▶ [RECORDS PROVIDED]:
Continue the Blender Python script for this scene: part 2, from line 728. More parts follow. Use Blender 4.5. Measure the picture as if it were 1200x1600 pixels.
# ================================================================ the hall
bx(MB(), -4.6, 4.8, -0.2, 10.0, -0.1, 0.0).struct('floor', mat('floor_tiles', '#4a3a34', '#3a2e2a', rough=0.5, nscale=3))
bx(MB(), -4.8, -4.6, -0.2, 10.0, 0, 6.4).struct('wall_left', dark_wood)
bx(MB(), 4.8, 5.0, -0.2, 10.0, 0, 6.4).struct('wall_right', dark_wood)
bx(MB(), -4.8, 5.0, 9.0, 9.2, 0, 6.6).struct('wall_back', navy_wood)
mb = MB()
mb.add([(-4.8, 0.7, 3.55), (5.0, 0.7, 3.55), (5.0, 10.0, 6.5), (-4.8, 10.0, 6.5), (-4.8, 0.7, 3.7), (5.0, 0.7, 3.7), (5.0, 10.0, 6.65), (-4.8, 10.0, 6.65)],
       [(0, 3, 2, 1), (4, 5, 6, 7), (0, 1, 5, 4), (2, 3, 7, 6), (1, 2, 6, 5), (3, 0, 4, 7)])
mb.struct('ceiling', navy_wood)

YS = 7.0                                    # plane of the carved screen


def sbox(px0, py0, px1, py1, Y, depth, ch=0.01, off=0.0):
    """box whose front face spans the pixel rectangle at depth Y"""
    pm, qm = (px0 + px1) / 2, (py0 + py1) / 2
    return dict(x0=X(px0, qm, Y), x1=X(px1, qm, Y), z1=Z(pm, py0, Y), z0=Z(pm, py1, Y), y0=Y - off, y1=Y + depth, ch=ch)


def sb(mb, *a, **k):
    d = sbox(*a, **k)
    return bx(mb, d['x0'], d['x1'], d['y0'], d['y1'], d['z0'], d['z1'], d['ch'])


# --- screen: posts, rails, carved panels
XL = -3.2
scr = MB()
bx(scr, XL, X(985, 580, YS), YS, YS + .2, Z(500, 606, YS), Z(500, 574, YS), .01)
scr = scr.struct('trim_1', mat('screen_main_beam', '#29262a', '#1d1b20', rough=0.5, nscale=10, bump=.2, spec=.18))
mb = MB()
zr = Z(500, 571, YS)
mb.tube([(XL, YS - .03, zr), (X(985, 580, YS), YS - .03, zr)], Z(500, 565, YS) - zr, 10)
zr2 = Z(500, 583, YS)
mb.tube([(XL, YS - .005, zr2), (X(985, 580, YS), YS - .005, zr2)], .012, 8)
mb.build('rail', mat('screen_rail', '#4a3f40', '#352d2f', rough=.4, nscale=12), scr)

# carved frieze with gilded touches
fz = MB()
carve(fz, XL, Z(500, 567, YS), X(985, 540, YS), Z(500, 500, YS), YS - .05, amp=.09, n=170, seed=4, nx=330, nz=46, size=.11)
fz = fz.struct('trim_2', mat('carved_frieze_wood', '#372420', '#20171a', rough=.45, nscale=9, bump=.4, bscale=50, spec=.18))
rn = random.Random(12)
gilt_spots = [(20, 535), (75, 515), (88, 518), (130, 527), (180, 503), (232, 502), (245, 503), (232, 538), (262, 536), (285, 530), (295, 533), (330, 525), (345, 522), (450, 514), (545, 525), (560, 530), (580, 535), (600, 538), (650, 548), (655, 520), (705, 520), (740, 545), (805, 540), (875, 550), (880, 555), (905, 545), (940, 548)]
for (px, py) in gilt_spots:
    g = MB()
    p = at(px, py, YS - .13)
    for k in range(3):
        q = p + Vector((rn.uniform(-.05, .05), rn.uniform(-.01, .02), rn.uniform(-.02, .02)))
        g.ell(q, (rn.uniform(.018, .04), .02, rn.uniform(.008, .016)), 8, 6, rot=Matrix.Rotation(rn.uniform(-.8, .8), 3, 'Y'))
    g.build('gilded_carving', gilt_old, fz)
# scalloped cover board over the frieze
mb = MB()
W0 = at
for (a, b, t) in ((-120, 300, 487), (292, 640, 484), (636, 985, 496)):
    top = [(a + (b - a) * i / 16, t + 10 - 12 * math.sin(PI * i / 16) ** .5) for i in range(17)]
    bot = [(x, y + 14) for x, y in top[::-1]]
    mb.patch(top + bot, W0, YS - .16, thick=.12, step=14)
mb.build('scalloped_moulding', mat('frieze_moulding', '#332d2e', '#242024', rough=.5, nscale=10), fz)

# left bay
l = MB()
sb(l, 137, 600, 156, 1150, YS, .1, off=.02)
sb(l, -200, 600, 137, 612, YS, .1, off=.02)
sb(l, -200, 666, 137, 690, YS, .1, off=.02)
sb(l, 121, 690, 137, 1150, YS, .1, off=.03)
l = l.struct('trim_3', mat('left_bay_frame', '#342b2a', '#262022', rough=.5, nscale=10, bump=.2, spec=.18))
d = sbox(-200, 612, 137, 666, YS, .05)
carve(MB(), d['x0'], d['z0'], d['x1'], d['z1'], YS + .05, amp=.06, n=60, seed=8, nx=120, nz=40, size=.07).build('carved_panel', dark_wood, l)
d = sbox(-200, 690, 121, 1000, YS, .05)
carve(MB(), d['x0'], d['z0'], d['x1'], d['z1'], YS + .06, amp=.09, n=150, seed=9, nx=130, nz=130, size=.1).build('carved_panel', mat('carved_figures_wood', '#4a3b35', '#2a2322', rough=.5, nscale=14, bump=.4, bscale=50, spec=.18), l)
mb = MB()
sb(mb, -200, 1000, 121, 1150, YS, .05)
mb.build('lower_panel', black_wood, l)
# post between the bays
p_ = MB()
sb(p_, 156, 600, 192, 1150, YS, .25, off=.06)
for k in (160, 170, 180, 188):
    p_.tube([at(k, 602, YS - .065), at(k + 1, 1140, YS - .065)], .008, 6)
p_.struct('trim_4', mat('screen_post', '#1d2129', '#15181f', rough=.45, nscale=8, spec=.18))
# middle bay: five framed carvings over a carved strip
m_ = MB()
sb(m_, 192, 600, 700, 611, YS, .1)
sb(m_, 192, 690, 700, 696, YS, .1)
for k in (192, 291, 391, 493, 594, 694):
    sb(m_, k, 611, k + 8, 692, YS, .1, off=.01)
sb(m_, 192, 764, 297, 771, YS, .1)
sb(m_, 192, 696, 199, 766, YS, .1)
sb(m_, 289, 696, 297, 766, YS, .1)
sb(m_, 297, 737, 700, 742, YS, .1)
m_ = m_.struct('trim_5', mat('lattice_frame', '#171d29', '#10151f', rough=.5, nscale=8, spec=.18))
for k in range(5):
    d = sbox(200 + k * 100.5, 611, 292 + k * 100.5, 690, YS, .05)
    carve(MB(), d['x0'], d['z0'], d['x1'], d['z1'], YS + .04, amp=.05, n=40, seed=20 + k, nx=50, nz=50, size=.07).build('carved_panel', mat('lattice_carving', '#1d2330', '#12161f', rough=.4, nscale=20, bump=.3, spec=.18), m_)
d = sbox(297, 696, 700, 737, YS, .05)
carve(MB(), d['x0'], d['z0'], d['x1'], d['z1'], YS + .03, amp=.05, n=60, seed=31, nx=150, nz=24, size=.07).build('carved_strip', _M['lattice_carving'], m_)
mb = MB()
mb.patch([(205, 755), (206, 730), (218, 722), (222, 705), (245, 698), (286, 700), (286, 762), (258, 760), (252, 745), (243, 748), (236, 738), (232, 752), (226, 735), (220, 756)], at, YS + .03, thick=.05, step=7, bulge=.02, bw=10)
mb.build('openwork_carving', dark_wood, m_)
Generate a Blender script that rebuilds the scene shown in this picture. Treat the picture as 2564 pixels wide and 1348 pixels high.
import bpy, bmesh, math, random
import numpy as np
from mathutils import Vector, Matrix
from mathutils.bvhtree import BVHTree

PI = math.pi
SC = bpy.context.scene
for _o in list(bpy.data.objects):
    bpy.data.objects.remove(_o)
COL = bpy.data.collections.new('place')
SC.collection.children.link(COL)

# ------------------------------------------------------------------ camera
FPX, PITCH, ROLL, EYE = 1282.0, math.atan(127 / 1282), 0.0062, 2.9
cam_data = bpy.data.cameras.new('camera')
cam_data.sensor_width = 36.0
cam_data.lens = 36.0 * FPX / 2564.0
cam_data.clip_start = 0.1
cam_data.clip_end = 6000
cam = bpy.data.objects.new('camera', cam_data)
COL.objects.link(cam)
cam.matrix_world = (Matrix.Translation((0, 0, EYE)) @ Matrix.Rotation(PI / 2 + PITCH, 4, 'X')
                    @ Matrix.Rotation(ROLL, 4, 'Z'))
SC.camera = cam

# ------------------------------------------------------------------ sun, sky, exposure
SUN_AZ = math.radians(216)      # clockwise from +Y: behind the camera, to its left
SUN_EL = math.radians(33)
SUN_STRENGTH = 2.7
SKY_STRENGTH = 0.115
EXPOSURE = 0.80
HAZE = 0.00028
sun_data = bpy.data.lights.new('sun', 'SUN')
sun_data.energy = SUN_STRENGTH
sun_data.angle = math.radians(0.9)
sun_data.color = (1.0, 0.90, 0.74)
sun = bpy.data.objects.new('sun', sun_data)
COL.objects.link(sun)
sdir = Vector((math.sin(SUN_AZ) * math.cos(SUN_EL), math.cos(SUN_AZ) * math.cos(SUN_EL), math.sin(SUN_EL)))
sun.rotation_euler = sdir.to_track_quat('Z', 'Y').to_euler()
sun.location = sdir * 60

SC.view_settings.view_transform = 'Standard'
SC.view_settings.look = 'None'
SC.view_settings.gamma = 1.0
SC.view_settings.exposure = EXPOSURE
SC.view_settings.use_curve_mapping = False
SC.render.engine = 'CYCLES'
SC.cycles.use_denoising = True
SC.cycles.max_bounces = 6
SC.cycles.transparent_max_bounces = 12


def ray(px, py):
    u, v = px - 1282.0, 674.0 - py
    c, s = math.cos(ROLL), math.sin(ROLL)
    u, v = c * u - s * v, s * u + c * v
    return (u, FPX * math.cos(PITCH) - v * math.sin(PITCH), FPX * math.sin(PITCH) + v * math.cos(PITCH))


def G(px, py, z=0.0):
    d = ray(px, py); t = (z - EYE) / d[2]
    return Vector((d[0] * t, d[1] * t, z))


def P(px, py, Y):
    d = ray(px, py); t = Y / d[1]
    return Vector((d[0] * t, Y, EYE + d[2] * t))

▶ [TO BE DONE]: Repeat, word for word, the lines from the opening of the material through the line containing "the carved screen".

▶ [ANSWER TO THIS EXERCISE]:
Continue the Blender Python script for this scene: part 2, from line 728. More parts follow. Use Blender 4.5. Measure the picture as if it were 1200x1600 pixels.
# ================================================================ the hall
bx(MB(), -4.6, 4.8, -0.2, 10.0, -0.1, 0.0).struct('floor', mat('floor_tiles', '#4a3a34', '#3a2e2a', rough=0.5, nscale=3))
bx(MB(), -4.8, -4.6, -0.2, 10.0, 0, 6.4).struct('wall_left', dark_wood)
bx(MB(), 4.8, 5.0, -0.2, 10.0, 0, 6.4).struct('wall_right', dark_wood)
bx(MB(), -4.8, 5.0, 9.0, 9.2, 0, 6.6).struct('wall_back', navy_wood)
mb = MB()
mb.add([(-4.8, 0.7, 3.55), (5.0, 0.7, 3.55), (5.0, 10.0, 6.5), (-4.8, 10.0, 6.5), (-4.8, 0.7, 3.7), (5.0, 0.7, 3.7), (5.0, 10.0, 6.65), (-4.8, 10.0, 6.65)],
       [(0, 3, 2, 1), (4, 5, 6, 7), (0, 1, 5, 4), (2, 3, 7, 6), (1, 2, 6, 5), (3, 0, 4, 7)])
mb.struct('ceiling', navy_wood)

YS = 7.0                                    # plane of the carved screen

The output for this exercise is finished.